WHAT THIS TASK INVOLVES. Transcribe, exactly as they appear, the line that contains "What Blender Python", the line that contains "rad = math.radians", and every line in between, and nothing else.

DATA SUPPLIED.
# # #
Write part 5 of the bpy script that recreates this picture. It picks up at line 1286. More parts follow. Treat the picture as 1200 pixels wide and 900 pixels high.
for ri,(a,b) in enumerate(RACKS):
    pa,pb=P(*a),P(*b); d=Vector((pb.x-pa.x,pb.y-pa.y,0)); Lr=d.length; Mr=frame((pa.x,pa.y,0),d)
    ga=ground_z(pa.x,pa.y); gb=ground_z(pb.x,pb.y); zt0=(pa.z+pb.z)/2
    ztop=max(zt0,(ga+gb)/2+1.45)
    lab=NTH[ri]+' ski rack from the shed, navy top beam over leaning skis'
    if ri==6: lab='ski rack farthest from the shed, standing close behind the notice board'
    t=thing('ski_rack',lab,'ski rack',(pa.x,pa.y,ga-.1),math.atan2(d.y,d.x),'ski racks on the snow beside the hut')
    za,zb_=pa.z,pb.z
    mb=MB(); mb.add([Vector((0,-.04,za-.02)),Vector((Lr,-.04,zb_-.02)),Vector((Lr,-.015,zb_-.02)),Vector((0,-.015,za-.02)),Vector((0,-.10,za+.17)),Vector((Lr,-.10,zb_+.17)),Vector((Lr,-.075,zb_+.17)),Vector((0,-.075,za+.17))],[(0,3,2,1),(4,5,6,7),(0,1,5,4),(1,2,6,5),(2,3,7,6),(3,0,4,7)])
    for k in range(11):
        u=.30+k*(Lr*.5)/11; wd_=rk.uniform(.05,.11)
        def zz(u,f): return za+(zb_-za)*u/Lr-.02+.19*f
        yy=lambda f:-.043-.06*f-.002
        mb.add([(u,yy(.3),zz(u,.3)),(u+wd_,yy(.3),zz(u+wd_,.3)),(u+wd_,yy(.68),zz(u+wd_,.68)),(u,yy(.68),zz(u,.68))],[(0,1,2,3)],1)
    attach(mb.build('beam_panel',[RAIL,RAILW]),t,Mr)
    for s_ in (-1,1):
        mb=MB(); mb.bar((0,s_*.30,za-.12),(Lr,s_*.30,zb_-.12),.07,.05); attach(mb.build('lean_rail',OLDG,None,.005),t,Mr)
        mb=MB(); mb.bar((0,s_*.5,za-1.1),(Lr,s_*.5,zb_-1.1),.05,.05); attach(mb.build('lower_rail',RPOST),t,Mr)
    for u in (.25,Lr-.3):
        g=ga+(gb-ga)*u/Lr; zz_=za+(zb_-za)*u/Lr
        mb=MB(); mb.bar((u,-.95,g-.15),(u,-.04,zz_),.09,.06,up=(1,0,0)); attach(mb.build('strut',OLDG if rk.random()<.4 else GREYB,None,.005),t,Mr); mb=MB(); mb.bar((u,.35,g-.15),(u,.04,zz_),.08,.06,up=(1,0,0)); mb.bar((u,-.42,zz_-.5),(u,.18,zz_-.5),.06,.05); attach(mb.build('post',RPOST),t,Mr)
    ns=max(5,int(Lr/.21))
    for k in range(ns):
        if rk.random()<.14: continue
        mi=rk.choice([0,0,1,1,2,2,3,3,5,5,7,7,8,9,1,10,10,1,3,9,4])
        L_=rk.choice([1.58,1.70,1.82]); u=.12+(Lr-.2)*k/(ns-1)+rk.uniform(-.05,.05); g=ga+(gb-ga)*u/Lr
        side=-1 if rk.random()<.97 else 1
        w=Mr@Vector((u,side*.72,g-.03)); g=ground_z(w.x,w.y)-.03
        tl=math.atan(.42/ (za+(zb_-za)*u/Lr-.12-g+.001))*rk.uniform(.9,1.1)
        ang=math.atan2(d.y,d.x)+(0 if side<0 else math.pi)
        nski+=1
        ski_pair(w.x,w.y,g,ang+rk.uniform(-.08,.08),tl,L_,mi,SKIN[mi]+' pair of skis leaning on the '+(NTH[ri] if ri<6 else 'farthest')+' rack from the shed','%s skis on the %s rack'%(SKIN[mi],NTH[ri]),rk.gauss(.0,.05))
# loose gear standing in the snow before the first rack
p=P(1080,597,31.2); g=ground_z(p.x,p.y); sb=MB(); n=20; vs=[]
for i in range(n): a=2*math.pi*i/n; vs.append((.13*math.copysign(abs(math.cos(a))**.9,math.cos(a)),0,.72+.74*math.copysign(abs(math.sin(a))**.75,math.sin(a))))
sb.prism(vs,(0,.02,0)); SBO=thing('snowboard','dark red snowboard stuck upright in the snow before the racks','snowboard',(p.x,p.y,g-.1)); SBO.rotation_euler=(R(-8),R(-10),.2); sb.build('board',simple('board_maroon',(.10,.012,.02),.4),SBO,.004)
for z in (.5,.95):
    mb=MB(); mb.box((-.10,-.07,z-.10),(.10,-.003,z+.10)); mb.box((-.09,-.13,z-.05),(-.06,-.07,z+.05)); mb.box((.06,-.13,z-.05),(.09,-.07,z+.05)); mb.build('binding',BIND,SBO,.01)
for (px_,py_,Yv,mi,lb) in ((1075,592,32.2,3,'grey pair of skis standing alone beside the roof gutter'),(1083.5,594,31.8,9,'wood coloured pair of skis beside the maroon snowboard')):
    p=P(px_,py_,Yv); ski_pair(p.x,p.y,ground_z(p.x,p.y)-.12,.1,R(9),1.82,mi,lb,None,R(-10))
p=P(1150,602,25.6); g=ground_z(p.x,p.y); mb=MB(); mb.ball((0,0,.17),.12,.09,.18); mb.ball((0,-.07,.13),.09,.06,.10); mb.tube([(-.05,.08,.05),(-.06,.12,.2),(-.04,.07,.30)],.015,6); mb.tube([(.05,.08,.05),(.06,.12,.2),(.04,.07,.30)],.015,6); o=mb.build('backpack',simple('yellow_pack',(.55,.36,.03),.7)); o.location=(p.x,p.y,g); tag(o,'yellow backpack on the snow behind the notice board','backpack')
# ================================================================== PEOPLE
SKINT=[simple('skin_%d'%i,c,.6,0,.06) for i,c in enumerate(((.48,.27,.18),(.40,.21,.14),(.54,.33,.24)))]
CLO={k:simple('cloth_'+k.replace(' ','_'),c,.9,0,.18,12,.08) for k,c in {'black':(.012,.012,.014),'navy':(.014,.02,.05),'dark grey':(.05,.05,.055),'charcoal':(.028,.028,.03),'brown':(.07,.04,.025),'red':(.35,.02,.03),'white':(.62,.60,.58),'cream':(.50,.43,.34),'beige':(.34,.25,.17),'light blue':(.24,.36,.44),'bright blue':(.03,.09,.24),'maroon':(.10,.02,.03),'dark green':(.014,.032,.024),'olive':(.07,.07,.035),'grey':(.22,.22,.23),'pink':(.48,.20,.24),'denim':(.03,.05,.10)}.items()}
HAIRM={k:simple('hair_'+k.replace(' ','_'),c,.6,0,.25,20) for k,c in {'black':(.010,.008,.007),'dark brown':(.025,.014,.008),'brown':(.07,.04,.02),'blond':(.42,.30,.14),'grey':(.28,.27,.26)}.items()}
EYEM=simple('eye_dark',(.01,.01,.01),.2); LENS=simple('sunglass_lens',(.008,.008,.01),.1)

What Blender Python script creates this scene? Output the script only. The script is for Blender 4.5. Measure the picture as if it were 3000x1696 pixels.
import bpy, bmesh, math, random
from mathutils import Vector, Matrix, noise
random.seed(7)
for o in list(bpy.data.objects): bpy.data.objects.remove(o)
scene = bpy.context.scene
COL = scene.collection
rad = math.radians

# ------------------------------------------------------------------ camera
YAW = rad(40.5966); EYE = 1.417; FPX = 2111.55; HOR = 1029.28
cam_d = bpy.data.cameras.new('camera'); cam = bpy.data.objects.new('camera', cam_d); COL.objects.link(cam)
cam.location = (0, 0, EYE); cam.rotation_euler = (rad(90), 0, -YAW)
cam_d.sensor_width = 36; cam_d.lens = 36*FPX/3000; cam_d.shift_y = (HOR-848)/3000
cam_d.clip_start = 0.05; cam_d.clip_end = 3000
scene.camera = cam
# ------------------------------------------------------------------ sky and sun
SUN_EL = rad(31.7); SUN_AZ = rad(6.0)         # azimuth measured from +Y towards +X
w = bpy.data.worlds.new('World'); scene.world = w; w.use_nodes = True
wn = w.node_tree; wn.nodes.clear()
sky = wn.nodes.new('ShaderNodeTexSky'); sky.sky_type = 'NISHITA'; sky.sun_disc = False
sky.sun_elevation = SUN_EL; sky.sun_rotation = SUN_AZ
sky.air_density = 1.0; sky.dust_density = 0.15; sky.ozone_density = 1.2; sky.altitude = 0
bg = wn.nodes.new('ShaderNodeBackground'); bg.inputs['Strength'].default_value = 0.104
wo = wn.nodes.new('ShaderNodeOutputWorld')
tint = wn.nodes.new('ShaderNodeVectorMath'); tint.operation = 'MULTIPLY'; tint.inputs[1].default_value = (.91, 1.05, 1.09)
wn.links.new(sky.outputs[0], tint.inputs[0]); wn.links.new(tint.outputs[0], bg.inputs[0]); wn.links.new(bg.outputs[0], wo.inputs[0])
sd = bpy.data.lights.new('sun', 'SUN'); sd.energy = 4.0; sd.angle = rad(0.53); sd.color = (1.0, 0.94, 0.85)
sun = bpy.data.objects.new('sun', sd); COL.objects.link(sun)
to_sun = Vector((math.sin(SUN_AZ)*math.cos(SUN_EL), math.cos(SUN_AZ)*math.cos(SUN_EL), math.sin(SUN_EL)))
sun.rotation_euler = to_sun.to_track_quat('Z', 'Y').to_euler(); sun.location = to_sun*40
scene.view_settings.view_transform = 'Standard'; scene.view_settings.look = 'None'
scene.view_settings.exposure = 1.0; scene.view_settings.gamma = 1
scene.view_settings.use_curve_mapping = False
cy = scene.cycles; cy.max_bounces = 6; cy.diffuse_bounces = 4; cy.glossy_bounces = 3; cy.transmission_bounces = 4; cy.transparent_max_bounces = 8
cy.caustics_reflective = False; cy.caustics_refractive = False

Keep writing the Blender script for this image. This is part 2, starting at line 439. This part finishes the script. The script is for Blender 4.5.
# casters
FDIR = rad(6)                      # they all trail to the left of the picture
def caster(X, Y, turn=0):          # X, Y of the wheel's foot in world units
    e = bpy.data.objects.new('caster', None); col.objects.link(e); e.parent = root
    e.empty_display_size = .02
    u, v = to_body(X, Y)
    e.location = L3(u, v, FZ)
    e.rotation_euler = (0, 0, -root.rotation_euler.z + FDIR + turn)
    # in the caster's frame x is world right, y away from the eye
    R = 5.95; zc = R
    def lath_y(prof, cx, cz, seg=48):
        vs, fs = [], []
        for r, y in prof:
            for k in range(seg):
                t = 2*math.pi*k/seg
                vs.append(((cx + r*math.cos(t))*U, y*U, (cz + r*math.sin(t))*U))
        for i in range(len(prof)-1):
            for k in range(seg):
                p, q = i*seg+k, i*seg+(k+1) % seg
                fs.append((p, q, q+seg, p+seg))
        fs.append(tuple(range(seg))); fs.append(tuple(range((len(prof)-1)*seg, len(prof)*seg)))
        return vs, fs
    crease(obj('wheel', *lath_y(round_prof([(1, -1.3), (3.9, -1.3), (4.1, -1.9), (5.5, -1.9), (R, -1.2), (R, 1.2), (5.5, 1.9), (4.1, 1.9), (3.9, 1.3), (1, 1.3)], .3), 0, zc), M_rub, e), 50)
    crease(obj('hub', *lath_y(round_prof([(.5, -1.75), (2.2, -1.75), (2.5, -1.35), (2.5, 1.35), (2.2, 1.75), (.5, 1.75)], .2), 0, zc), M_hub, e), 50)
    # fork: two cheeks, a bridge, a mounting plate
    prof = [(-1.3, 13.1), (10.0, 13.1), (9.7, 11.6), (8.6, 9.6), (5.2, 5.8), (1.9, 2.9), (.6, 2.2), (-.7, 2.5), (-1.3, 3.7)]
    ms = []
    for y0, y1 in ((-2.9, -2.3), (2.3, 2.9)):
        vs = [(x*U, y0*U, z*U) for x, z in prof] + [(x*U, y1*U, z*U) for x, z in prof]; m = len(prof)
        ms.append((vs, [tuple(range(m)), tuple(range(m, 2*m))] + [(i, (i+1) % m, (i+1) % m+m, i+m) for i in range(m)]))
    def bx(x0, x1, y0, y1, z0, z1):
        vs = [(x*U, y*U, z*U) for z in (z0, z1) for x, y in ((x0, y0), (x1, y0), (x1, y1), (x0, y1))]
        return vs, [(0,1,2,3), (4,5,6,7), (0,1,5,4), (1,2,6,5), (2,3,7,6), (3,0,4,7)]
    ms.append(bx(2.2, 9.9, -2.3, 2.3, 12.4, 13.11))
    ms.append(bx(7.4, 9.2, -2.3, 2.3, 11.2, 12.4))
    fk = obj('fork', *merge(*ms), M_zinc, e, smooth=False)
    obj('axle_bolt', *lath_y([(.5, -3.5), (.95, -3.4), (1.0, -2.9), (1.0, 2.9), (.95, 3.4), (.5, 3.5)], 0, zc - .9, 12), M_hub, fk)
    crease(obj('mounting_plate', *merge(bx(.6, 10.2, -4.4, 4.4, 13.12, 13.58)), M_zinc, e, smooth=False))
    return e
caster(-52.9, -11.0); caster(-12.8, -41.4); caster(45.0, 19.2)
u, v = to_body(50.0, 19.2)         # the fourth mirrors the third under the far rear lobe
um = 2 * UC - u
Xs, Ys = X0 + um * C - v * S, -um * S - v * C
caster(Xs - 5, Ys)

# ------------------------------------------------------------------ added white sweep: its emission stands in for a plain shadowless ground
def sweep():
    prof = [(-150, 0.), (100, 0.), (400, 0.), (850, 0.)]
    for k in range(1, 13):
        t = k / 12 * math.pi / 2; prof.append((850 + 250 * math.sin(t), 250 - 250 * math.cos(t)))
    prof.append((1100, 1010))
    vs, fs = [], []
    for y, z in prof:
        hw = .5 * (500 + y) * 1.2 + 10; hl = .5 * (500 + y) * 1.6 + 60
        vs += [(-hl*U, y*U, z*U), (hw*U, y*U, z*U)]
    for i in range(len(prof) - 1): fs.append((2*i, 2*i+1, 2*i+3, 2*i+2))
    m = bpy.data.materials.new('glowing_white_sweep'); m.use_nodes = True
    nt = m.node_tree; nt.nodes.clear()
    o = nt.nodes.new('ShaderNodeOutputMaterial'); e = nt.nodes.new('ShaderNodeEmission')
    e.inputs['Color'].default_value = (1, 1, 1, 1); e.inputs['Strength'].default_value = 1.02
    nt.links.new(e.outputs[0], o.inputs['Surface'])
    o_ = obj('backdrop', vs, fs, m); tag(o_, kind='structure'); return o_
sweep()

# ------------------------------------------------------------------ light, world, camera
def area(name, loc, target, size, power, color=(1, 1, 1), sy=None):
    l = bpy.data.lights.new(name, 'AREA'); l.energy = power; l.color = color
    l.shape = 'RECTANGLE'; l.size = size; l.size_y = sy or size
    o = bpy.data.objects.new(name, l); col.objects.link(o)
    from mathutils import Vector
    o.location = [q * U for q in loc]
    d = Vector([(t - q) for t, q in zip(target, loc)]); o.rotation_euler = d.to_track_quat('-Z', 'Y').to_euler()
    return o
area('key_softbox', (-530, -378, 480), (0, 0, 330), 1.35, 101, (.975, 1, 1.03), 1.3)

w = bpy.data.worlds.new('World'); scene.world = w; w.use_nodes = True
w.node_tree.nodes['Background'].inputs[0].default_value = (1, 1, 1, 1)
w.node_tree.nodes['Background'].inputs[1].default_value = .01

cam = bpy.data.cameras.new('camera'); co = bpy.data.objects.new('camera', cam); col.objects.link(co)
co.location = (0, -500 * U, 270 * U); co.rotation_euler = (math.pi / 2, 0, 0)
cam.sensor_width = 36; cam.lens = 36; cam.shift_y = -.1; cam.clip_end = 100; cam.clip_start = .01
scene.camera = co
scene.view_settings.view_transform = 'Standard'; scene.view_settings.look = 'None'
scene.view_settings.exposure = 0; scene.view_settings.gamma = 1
# # #
IN RESPONSE.
What Blender Python script creates this scene? Output the script only. The script is for Blender 4.5. Measure the picture as if it were 3000x1696 pixels.
import bpy, bmesh, math, random
from mathutils import Vector, Matrix, noise
random.seed(7)
for o in list(bpy.data.objects): bpy.data.objects.remove(o)
scene = bpy.context.scene
COL = scene.collection
rad = math.radians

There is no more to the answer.